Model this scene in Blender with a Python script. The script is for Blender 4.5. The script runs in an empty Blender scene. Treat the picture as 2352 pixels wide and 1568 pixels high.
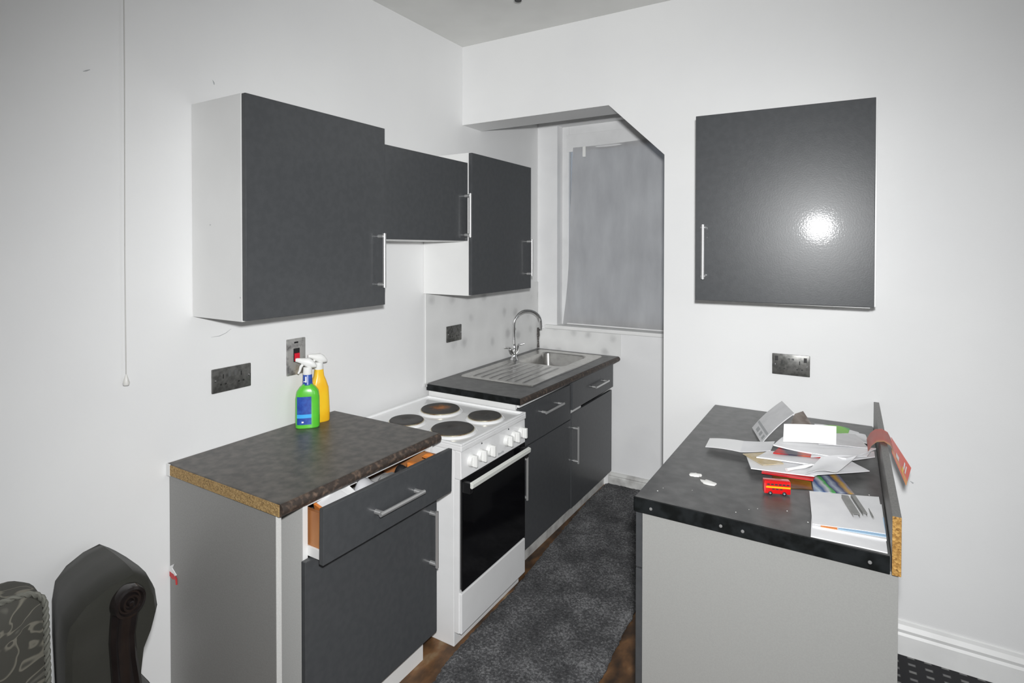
import bpy, bmesh, math, random
from mathutils import Vector, Matrix
random.seed(7)
S = bpy.context.scene
C = S.collection
R = math.radians

# ------------------------------------------------------------------ camera
FPX, CXP, CYP = 1288.85, 1176.0, 586.63
cam = bpy.data.cameras.new('camera')
cam_o = bpy.data.objects.new('camera', cam); C.objects.link(cam_o)
cam.sensor_fit = 'HORIZONTAL'; cam.sensor_width = 36.0
cam.lens = FPX / 2352 * 36.0
cam.shift_x = -(CXP - 1176) / 2352
cam.shift_y = (CYP - 784) / 2352
cam.clip_start = 0.02
CAM = Vector((2.0026, -2.7564, 1.6465))
yaw, pitch, roll = 0.5405, -0.0125, 0.001
fw = Vector((-math.sin(yaw), math.cos(yaw), 0)); rt = Vector((math.cos(yaw), math.sin(yaw), 0)); up = Vector((0, 0, 1))
F = fw*math.cos(pitch) + up*math.sin(pitch); U = up*math.cos(pitch) - fw*math.sin(pitch)
RR = rt*math.cos(roll) + U*math.sin(roll); UU = U*math.cos(roll) - rt*math.sin(roll)
m = Matrix((RR, UU, -F)).transposed().to_4x4(); m.translation = CAM
cam_o.matrix_world = m
S.camera = cam_o

# ------------------------------------------------------------------ world, lights, exposure
w = bpy.data.worlds.new('world'); S.world = w; w.use_nodes = True
w.node_tree.nodes['Background'].inputs[0].default_value = (0.8, 0.88, 1.0, 1)
w.node_tree.nodes['Background'].inputs[1].default_value = 0.6
S.view_settings.view_transform = 'Standard'; S.view_settings.look = 'None'
S.view_settings.exposure = 0.0; S.view_settings.gamma = 1.0; S.view_settings.use_curve_mapping = False

def light(name, kind, loc, target, energy, color=(1, 1, 1), **kw):
    l = bpy.data.lights.new(name, kind); l.energy = energy; l.color = color
    for k, v in kw.items(): setattr(l, k, v)
    o = bpy.data.objects.new(name, l); C.objects.link(o); o.location = loc
    o.rotation_euler = (Vector(target) - Vector(loc)).to_track_quat('-Z', 'Y').to_euler()
    return o
# the camera's own flash, a hand's width above the lens
FL = CAM + RR*0.03 + UU*0.12
fl = light('flash', 'SPOT', FL, FL + F*2 + Vector((0.14, 0, -0.62)), 101, (0.985, 0.995, 1.0), spot_size=R(128), spot_blend=1.0, shadow_soft_size=0.035)
fl.data.use_nodes = True
_nt = fl.data.node_tree; _f = _nt.nodes.new('ShaderNodeLightFalloff'); _f.inputs['Strength'].default_value = 1.0
_nt.links.new(_f.outputs['Linear'], _nt.nodes['Emission'].inputs['Strength'])
# daylight through the window in the wall on the right
light('window_daylight', 'AREA', (4.36, -1.9, 1.9), (1.0, -1.2, 1.2), 14, (0.97, 0.98, 1.0), shape='RECTANGLE', size=1.3, size_y=1.2)

# ------------------------------------------------------------------ materials
MATS = {}
def mat(name, col, rough=0.5, metal=0.0, var=None, bump=None, coat=0.0, coat_rough=0.05, spec=0.5, sheen=0.0, alpha=1.0, trans=0.0):
    """var = (scale, colour2, low, high); bump = (scale, strength, distance)"""
    mt = bpy.data.materials.new(name); mt.use_nodes = True
    nt = mt.node_tree; b = nt.nodes['Principled BSDF']
    b.inputs['Base Color'].default_value = (*col, 1); b.inputs['Roughness'].default_value = rough
    b.inputs['Metallic'].default_value = metal; b.inputs['Specular IOR Level'].default_value = spec
    b.inputs['Coat Weight'].default_value = coat; b.inputs['Coat Roughness'].default_value = coat_rough
    b.inputs['Sheen Weight'].default_value = sheen; b.inputs['Alpha'].default_value = alpha
    b.inputs['Transmission Weight'].default_value = trans
    tc = nt.nodes.new('ShaderNodeTexCoord')
    if var:
        n = nt.nodes.new('ShaderNodeTexNoise'); n.inputs['Scale'].default_value = var[0]; n.inputs['Detail'].default_value = 6
        nt.links.new(tc.outputs['Object'], n.inputs['Vector'])
        r = nt.nodes.new('ShaderNodeValToRGB'); r.color_ramp.elements[0].position = var[2]; r.color_ramp.elements[1].position = var[3]
        r.color_ramp.elements[0].color = (*col, 1); r.color_ramp.elements[1].color = (*var[1], 1)
        nt.links.new(n.outputs['Fac'], r.inputs['Fac']); nt.links.new(r.outputs['Color'], b.inputs['Base Color'])
    if bump:
        n = nt.nodes.new('ShaderNodeTexNoise'); n.inputs['Scale'].default_value = bump[0]; n.inputs['Detail'].default_value = 3
        nt.links.new(tc.outputs['Object'], n.inputs['Vector'])
        bp = nt.nodes.new('ShaderNodeBump'); bp.inputs['Strength'].default_value = bump[1]; bp.inputs['Distance'].default_value = bump[2]
        nt.links.new(n.outputs['Fac'], bp.inputs['Height']); nt.links.new(bp.outputs['Normal'], b.inputs['Normal'])
        nt.links.new(bp.outputs['Normal'], b.inputs['Coat Normal'])
    MATS[name] = mt
    return mt
def nodes(mt): return mt.node_tree, mt.node_tree.nodes['Principled BSDF']
def ramp(nt, stops, const=False):
    r = nt.nodes.new('ShaderNodeValToRGB'); cr = r.color_ramp
    if const: cr.interpolation = 'CONSTANT'
    while len(cr.elements) < len(stops): cr.elements.new(0.5)
    for e, (p, c) in zip(cr.elements, stops): e.position = p; e.color = (*c, 1)
    return r

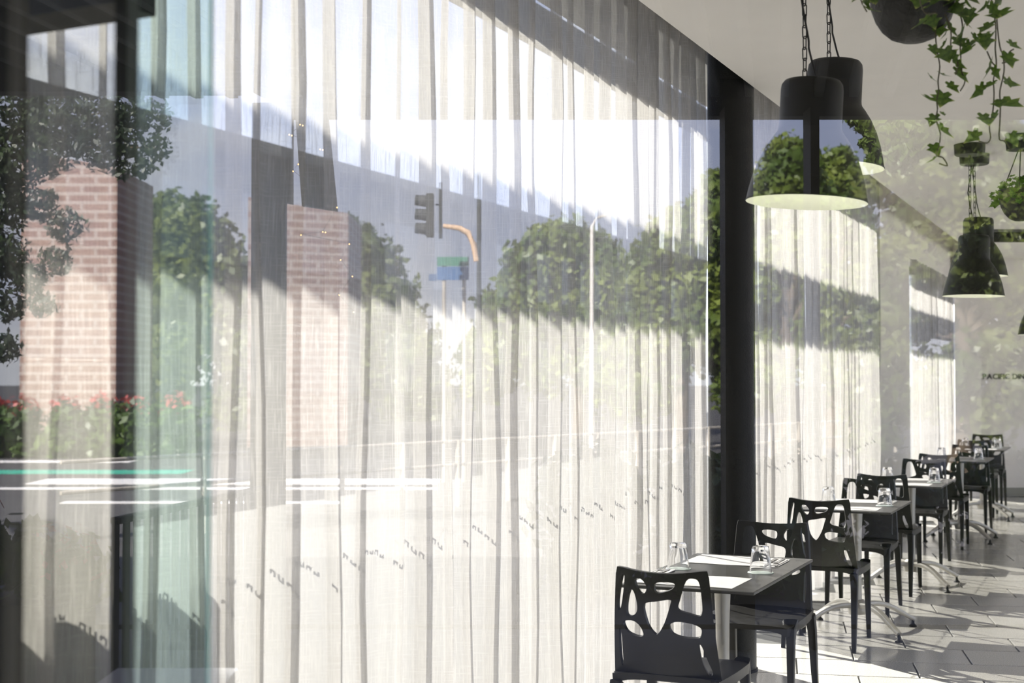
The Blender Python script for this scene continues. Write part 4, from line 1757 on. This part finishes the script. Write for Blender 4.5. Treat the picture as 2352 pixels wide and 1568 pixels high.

------------------------------------------------

Above are records to transcribe exactly; leave their pictures out.

**EXERCISE ANSWER**.
Model this scene in Blender with a Python script. The script is for Blender 4.5. The script runs in an empty Blender scene. Treat the picture as 2352 pixels wide and 1568 pixels high.
import bpy, bmesh, math, random
from mathutils import Vector, Matrix
random.seed(7)
S = bpy.context.scene
C = S.collection
R = math.radians

# ------------------------------------------------------------------ camera
FPX, CXP, CYP = 1288.85, 1176.0, 586.63
cam = bpy.data.cameras.new('camera')
cam_o = bpy.data.objects.new('camera', cam); C.objects.link(cam_o)
cam.sensor_fit = 'HORIZONTAL'; cam.sensor_width = 36.0
cam.lens = FPX / 2352 * 36.0
cam.shift_x = -(CXP - 1176) / 2352
cam.shift_y = (CYP - 784) / 2352
cam.clip_start = 0.02
CAM = Vector((2.0026, -2.7564, 1.6465))
yaw, pitch, roll = 0.5405, -0.0125, 0.001
fw = Vector((-math.sin(yaw), math.cos(yaw), 0)); rt = Vector((math.cos(yaw), math.sin(yaw), 0)); up = Vector((0, 0, 1))
F = fw*math.cos(pitch) + up*math.sin(pitch); U = up*math.cos(pitch) - fw*math.sin(pitch)
RR = rt*math.cos(roll) + U*math.sin(roll); UU = U*math.cos(roll) - rt*math.sin(roll)
m = Matrix((RR, UU, -F)).transposed().to_4x4(); m.translation = CAM
cam_o.matrix_world = m
S.camera = cam_o

# ------------------------------------------------------------------ world, lights, exposure
w = bpy.data.worlds.new('world'); S.world = w; w.use_nodes = True
w.node_tree.nodes['Background'].inputs[0].default_value = (0.8, 0.88, 1.0, 1)
w.node_tree.nodes['Background'].inputs[1].default_value = 0.6
S.view_settings.view_transform = 'Standard'; S.view_settings.look = 'None'
S.view_settings.exposure = 0.0; S.view_settings.gamma = 1.0; S.view_settings.use_curve_mapping = False

def light(name, kind, loc, target, energy, color=(1, 1, 1), **kw):
    l = bpy.data.lights.new(name, kind); l.energy = energy; l.color = color
    for k, v in kw.items(): setattr(l, k, v)
    o = bpy.data.objects.new(name, l); C.objects.link(o); o.location = loc
    o.rotation_euler = (Vector(target) - Vector(loc)).to_track_quat('-Z', 'Y').to_euler()
    return o
# the camera's own flash, a hand's width above the lens
FL = CAM + RR*0.03 + UU*0.12
fl = light('flash', 'SPOT', FL, FL + F*2 + Vector((0.14, 0, -0.62)), 101, (0.985, 0.995, 1.0), spot_size=R(128), spot_blend=1.0, shadow_soft_size=0.035)
fl.data.use_nodes = True
_nt = fl.data.node_tree; _f = _nt.nodes.new('ShaderNodeLightFalloff'); _f.inputs['Strength'].default_value = 1.0
_nt.links.new(_f.outputs['Linear'], _nt.nodes['Emission'].inputs['Strength'])
# daylight through the window in the wall on the right
light('window_daylight', 'AREA', (4.36, -1.9, 1.9), (1.0, -1.2, 1.2), 14, (0.97, 0.98, 1.0), shape='RECTANGLE', size=1.3, size_y=1.2)

# ------------------------------------------------------------------ materials
MATS = {}
def mat(name, col, rough=0.5, metal=0.0, var=None, bump=None, coat=0.0, coat_rough=0.05, spec=0.5, sheen=0.0, alpha=1.0, trans=0.0):
    """var = (scale, colour2, low, high); bump = (scale, strength, distance)"""
    mt = bpy.data.materials.new(name); mt.use_nodes = True
    nt = mt.node_tree; b = nt.nodes['Principled BSDF']
    b.inputs['Base Color'].default_value = (*col, 1); b.inputs['Roughness'].default_value = rough
    b.inputs['Metallic'].default_value = metal; b.inputs['Specular IOR Level'].default_value = spec
    b.inputs['Coat Weight'].default_value = coat; b.inputs['Coat Roughness'].default_value = coat_rough
    b.inputs['Sheen Weight'].default_value = sheen; b.inputs['Alpha'].default_value = alpha
    b.inputs['Transmission Weight'].default_value = trans
    tc = nt.nodes.new('ShaderNodeTexCoord')
    if var:
        n = nt.nodes.new('ShaderNodeTexNoise'); n.inputs['Scale'].default_value = var[0]; n.inputs['Detail'].default_value = 6
        nt.links.new(tc.outputs['Object'], n.inputs['Vector'])
        r = nt.nodes.new('ShaderNodeValToRGB'); r.color_ramp.elements[0].position = var[2]; r.color_ramp.elements[1].position = var[3]
        r.color_ramp.elements[0].color = (*col, 1); r.color_ramp.elements[1].color = (*var[1], 1)
        nt.links.new(n.outputs['Fac'], r.inputs['Fac']); nt.links.new(r.outputs['Color'], b.inputs['Base Color'])
    if bump:
        n = nt.nodes.new('ShaderNodeTexNoise'); n.inputs['Scale'].default_value = bump[0]; n.inputs['Detail'].default_value = 3
        nt.links.new(tc.outputs['Object'], n.inputs['Vector'])
        bp = nt.nodes.new('ShaderNodeBump'); bp.inputs['Strength'].default_value = bump[1]; bp.inputs['Distance'].default_value = bump[2]
        nt.links.new(n.outputs['Fac'], bp.inputs['Height']); nt.links.new(bp.outputs['Normal'], b.inputs['Normal'])
        nt.links.new(bp.outputs['Normal'], b.inputs['Coat Normal'])
    MATS[name] = mt
    return mt
def nodes(mt): return mt.node_tree, mt.node_tree.nodes['Principled BSDF']
def ramp(nt, stops, const=False):
    r = nt.nodes.new('ShaderNodeValToRGB'); cr = r.color_ramp
    if const: cr.interpolation = 'CONSTANT'
    while len(cr.elements) < len(stops): cr.elements.new(0.5)
    for e, (p, c) in zip(cr.elements, stops): e.position = p; e.color = (*c, 1)
    return r

The Blender Python script for this scene continues. Write part 4, from line 1757 on. This part finishes the script. Write for Blender 4.5. Treat the picture as 2352 pixels wide and 1568 pixels high.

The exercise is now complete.